*Scenes as source code*
---------------

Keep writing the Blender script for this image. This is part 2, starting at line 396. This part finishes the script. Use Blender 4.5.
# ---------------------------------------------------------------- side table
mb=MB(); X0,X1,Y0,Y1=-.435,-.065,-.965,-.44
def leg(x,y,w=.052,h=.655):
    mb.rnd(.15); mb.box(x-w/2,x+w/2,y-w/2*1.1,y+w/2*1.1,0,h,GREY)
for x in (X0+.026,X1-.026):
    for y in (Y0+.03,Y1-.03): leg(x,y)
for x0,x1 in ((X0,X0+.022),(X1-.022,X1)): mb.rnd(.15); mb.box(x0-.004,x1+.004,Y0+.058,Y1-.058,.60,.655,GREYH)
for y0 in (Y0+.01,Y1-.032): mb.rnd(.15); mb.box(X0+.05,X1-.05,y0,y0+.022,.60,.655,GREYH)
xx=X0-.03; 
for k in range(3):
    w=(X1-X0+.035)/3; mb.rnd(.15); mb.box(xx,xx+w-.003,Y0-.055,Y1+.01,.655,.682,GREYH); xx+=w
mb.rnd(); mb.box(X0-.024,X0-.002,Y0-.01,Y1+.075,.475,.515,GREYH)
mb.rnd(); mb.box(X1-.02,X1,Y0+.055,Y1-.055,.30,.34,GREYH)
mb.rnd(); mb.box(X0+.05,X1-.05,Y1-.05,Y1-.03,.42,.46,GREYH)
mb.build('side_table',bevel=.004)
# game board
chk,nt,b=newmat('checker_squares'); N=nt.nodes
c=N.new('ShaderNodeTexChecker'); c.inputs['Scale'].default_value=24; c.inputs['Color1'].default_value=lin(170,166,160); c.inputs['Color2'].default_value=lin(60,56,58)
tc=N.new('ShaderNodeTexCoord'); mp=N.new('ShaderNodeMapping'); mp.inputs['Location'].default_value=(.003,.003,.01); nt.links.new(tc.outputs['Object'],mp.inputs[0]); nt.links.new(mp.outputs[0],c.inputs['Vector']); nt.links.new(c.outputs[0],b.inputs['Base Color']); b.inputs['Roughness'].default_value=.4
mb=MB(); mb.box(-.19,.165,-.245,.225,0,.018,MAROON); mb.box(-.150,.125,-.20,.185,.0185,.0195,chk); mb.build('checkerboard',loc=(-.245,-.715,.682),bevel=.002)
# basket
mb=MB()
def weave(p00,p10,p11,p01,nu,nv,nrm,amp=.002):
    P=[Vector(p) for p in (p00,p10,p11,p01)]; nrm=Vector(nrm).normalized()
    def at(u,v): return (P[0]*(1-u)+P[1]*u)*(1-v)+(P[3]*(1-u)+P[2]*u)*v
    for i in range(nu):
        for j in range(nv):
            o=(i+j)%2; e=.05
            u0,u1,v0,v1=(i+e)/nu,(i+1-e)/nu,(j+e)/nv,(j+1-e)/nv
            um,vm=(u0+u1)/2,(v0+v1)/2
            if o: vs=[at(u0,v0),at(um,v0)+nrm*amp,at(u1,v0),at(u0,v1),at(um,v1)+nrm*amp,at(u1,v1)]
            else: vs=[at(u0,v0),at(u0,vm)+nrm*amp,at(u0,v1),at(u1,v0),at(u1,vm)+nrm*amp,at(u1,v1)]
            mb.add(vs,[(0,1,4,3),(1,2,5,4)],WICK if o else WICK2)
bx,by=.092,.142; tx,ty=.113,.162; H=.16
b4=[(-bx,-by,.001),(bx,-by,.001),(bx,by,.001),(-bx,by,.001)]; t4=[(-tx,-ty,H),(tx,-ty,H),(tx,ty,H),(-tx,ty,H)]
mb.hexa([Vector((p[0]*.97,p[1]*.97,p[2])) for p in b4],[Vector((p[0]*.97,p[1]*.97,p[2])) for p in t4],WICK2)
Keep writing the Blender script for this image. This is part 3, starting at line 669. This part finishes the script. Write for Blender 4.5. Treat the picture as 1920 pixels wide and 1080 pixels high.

---------------

*WHAT IS NEEDED*
Reproduce the material above, every line of it, exactly.

*FINISHED ANSWER*
Keep writing the Blender script for this image. This is part 2, starting at line 396. This part finishes the script. Use Blender 4.5.
# ---------------------------------------------------------------- side table
mb=MB(); X0,X1,Y0,Y1=-.435,-.065,-.965,-.44
def leg(x,y,w=.052,h=.655):
    mb.rnd(.15); mb.box(x-w/2,x+w/2,y-w/2*1.1,y+w/2*1.1,0,h,GREY)
for x in (X0+.026,X1-.026):
    for y in (Y0+.03,Y1-.03): leg(x,y)
for x0,x1 in ((X0,X0+.022),(X1-.022,X1)): mb.rnd(.15); mb.box(x0-.004,x1+.004,Y0+.058,Y1-.058,.60,.655,GREYH)
for y0 in (Y0+.01,Y1-.032): mb.rnd(.15); mb.box(X0+.05,X1-.05,y0,y0+.022,.60,.655,GREYH)
xx=X0-.03; 
for k in range(3):
    w=(X1-X0+.035)/3; mb.rnd(.15); mb.box(xx,xx+w-.003,Y0-.055,Y1+.01,.655,.682,GREYH); xx+=w
mb.rnd(); mb.box(X0-.024,X0-.002,Y0-.01,Y1+.075,.475,.515,GREYH)
mb.rnd(); mb.box(X1-.02,X1,Y0+.055,Y1-.055,.30,.34,GREYH)
mb.rnd(); mb.box(X0+.05,X1-.05,Y1-.05,Y1-.03,.42,.46,GREYH)
mb.build('side_table',bevel=.004)
# game board
chk,nt,b=newmat('checker_squares'); N=nt.nodes
c=N.new('ShaderNodeTexChecker'); c.inputs['Scale'].default_value=24; c.inputs['Color1'].default_value=lin(170,166,160); c.inputs['Color2'].default_value=lin(60,56,58)
tc=N.new('ShaderNodeTexCoord'); mp=N.new('ShaderNodeMapping'); mp.inputs['Location'].default_value=(.003,.003,.01); nt.links.new(tc.outputs['Object'],mp.inputs[0]); nt.links.new(mp.outputs[0],c.inputs['Vector']); nt.links.new(c.outputs[0],b.inputs['Base Color']); b.inputs['Roughness'].default_value=.4
mb=MB(); mb.box(-.19,.165,-.245,.225,0,.018,MAROON); mb.box(-.150,.125,-.20,.185,.0185,.0195,chk); mb.build('checkerboard',loc=(-.245,-.715,.682),bevel=.002)
# basket
mb=MB()
def weave(p00,p10,p11,p01,nu,nv,nrm,amp=.002):
    P=[Vector(p) for p in (p00,p10,p11,p01)]; nrm=Vector(nrm).normalized()
    def at(u,v): return (P[0]*(1-u)+P[1]*u)*(1-v)+(P[3]*(1-u)+P[2]*u)*v
    for i in range(nu):
        for j in range(nv):
            o=(i+j)%2; e=.05
            u0,u1,v0,v1=(i+e)/nu,(i+1-e)/nu,(j+e)/nv,(j+1-e)/nv
            um,vm=(u0+u1)/2,(v0+v1)/2
            if o: vs=[at(u0,v0),at(um,v0)+nrm*amp,at(u1,v0),at(u0,v1),at(um,v1)+nrm*amp,at(u1,v1)]
            else: vs=[at(u0,v0),at(u0,vm)+nrm*amp,at(u0,v1),at(u1,v0),at(u1,vm)+nrm*amp,at(u1,v1)]
            mb.add(vs,[(0,1,4,3),(1,2,5,4)],WICK if o else WICK2)
bx,by=.092,.142; tx,ty=.113,.162; H=.16
b4=[(-bx,-by,.001),(bx,-by,.001),(bx,by,.001),(-bx,by,.001)]; t4=[(-tx,-ty,H),(tx,-ty,H),(tx,ty,H),(-tx,ty,H)]
mb.hexa([Vector((p[0]*.97,p[1]*.97,p[2])) for p in b4],[Vector((p[0]*.97,p[1]*.97,p[2])) for p in t4],WICK2)
Keep writing the Blender script for this image. This is part 3, starting at line 669. This part finishes the script. Write for Blender 4.5. Treat the picture as 1920 pixels wide and 1080 pixels high.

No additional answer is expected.